Foreign Portfolio Investors (FPIs) have kicked off the new year 2026 by continuing their selling spree from the previous year, pulling out a significant ₹7,608 crore (approximately $846 million) from Indian equity markets in just the first two trading sessions of January. This data, sourced from the National Securities Depository Limited (NSDL), indicates a cautious stance from global funds at the year's onset, suggesting near-term market vigilance.

Following a Record-Breaking 2025 Exodus

This initial withdrawal in 2026 comes on the heels of a massive exodus in 2025, which saw a historic outflow of ₹1.66 lakh crore ($18.9 billion) from Indian shares. The driving forces behind last year's sell-off were multifaceted, including worries over sharp currency movements, escalating global trade tensions, the looming threat of potential US tariffs, and perceived high market valuations that made investors nervous.

Impact on the Indian Rupee

The sustained selling pressure from FPIs has had a direct and tangible impact on the Indian currency. This persistent capital flight was a key contributor to the rupee depreciating by nearly 5% against the US dollar throughout 2025. The mechanism is straightforward: when foreign investors exit, they sell their rupee-denominated assets and convert the proceeds back into US dollars. This action increases the demand for dollars while simultaneously reducing demand for the rupee, putting downward pressure on its value.

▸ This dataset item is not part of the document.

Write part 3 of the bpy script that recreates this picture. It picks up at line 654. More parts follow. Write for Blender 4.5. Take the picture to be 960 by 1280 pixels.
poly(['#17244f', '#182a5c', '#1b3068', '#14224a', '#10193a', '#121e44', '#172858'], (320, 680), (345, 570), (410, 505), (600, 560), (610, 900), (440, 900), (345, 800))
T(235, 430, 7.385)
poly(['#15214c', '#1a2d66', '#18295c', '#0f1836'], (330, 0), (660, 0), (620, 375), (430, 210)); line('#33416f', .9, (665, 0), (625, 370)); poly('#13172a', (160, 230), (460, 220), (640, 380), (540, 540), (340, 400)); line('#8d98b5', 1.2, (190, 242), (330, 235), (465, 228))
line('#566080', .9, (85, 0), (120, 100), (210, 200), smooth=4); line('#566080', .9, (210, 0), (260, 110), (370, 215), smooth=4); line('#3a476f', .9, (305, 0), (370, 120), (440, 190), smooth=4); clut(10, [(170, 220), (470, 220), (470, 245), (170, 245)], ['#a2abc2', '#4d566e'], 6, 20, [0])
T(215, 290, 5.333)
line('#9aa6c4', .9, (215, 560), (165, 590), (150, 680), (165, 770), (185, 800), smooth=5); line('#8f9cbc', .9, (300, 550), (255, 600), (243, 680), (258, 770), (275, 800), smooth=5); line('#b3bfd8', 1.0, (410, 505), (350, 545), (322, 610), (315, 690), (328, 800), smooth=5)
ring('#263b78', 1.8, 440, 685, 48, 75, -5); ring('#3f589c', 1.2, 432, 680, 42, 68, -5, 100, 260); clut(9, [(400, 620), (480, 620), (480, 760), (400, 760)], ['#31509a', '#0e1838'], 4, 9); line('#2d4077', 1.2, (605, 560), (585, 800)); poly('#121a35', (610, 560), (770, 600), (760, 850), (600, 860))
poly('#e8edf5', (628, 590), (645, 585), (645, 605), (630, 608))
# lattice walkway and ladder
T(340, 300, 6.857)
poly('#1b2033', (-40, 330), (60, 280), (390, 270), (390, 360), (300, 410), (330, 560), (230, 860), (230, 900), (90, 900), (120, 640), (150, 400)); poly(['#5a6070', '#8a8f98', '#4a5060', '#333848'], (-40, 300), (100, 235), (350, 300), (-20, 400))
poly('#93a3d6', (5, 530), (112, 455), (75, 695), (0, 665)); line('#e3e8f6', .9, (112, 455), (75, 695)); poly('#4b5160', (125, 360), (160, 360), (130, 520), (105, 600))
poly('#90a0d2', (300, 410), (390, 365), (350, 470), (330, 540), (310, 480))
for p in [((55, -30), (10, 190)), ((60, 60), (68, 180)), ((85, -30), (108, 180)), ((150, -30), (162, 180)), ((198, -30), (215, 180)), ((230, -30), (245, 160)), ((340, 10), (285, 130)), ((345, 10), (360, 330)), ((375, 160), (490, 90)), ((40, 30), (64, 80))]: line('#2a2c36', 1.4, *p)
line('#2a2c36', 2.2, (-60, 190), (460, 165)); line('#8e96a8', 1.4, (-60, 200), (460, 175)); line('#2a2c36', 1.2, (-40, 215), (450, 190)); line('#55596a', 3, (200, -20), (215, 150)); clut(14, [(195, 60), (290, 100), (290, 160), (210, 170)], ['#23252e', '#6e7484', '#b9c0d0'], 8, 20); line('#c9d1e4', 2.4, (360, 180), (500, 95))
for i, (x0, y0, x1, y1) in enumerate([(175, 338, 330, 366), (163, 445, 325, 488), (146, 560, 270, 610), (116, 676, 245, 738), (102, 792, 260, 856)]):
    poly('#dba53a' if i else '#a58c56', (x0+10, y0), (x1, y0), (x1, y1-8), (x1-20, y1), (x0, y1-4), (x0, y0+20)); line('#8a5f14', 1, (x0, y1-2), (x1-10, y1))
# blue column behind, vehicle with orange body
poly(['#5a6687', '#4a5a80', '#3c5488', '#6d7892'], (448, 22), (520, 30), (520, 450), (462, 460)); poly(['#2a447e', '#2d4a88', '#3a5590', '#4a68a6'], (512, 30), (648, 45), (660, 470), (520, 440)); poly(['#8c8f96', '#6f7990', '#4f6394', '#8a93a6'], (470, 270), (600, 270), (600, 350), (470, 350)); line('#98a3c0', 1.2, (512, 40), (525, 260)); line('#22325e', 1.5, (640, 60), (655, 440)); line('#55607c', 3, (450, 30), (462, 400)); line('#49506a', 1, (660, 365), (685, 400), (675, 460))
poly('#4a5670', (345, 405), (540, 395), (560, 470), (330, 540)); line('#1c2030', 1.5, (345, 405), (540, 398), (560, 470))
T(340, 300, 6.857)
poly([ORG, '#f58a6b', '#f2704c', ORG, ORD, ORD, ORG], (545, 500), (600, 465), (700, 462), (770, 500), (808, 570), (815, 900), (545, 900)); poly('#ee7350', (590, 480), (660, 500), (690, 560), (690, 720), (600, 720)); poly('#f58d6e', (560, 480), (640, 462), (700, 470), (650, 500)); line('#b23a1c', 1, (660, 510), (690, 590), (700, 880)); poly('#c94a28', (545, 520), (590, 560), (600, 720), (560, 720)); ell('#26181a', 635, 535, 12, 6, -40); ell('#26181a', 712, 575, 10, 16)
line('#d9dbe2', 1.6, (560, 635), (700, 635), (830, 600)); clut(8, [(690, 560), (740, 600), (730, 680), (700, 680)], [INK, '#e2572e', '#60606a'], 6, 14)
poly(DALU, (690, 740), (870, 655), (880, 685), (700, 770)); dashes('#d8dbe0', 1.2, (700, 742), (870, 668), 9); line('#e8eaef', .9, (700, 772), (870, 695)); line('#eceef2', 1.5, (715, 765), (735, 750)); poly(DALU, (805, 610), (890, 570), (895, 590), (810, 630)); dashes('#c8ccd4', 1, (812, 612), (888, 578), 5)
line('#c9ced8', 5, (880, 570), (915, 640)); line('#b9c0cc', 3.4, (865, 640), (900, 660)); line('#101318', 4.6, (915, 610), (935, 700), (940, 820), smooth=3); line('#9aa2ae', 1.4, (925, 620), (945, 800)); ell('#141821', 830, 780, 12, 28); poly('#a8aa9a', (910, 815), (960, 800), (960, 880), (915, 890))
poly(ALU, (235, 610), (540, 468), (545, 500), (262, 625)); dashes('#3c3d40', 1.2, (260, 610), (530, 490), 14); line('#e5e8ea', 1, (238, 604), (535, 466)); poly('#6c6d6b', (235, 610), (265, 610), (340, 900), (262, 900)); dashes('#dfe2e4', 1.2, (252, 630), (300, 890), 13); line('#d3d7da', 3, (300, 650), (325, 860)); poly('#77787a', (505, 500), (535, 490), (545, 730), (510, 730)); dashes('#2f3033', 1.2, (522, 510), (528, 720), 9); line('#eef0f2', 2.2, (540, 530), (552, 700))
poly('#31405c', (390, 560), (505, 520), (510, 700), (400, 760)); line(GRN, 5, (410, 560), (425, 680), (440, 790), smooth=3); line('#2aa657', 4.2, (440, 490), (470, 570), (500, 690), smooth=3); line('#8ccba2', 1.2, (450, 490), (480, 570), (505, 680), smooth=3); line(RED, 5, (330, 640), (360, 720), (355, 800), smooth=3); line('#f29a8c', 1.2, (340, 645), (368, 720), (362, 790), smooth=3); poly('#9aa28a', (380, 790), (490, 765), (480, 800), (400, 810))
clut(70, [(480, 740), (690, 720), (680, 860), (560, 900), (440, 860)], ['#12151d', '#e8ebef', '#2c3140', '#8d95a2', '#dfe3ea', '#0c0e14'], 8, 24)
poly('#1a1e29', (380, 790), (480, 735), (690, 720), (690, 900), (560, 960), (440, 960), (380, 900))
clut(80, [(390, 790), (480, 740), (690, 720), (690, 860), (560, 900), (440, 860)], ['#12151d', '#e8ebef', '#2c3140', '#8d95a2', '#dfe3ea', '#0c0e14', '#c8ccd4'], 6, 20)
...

Expert Outlook: A Potential Turnaround in 2026?

Despite the rocky start, market analysts are optimistic that the trend could reverse as 2026 progresses. VK Vijayakumar, Chief Investment Strategist at Geojit Financial Services, told PTI that the new year is anticipated to bring a shift in FPI strategy. He pointed to improving domestic fundamentals as a potential magnet for net foreign inflows.

"A robust GDP growth and the prospects of a recovery in corporate earnings bode well for positive FPI flows in the coming months," Vijayakumar added.

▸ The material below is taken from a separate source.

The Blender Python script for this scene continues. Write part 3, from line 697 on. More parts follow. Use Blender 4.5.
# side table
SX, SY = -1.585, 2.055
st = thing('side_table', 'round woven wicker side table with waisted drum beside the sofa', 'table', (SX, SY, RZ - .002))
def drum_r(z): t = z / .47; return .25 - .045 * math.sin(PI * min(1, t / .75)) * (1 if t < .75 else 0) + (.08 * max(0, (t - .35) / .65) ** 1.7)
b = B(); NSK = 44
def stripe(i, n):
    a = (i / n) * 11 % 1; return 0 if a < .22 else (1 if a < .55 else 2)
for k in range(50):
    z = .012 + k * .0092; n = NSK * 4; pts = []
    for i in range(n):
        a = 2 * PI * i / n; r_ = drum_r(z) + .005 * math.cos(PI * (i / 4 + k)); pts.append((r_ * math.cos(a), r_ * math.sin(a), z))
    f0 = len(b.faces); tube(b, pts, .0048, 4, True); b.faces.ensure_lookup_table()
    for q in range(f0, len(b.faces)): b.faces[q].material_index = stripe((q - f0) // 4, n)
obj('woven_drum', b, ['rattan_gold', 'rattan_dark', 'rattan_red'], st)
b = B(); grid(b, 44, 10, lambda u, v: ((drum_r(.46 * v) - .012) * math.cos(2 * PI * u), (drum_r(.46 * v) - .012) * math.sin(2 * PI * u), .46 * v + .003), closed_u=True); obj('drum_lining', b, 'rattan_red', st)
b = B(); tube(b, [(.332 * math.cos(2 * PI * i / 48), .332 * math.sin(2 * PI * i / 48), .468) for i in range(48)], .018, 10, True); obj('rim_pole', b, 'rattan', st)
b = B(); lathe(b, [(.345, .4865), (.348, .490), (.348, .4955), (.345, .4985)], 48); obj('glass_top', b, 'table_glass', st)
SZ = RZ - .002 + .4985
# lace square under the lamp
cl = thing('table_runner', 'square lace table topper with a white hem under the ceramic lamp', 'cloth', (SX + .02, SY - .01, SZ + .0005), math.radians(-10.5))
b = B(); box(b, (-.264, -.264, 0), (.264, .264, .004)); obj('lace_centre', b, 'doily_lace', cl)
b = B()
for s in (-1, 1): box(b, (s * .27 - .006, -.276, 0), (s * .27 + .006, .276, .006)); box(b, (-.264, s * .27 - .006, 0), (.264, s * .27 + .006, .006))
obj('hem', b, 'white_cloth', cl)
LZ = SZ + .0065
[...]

Echoing this sentiment, Vaqarjaved Khan, Senior Fundamental Analyst at Angel One, highlighted several supportive factors. He stated that a normalization in India-US trade relations, a calmer global interest rate environment, and greater stability in the USD-INR exchange rate could create a favorable backdrop for foreign capital.

Khan also noted a critical change: "Equity valuations have become relatively comforting compared to last year, which could further support a revival in inflows."

Is This January Selling Unusual?

Experts clarify that despite the hefty numbers, the cautious January behavior is not out of the ordinary for FPIs. Historically, foreign investors have often started the year on a careful note, with data showing they pulled out funds in eight out of the past ten years during January.

Looking ahead, FPI flows are expected to stay highly sensitive to global cues and macroeconomic developments worldwide. However, the intense concerns over stretched valuations that dominated 2025 have somewhat receded, offering a glimmer of optimism for the months ahead, as Khan concluded in his remarks to PTI.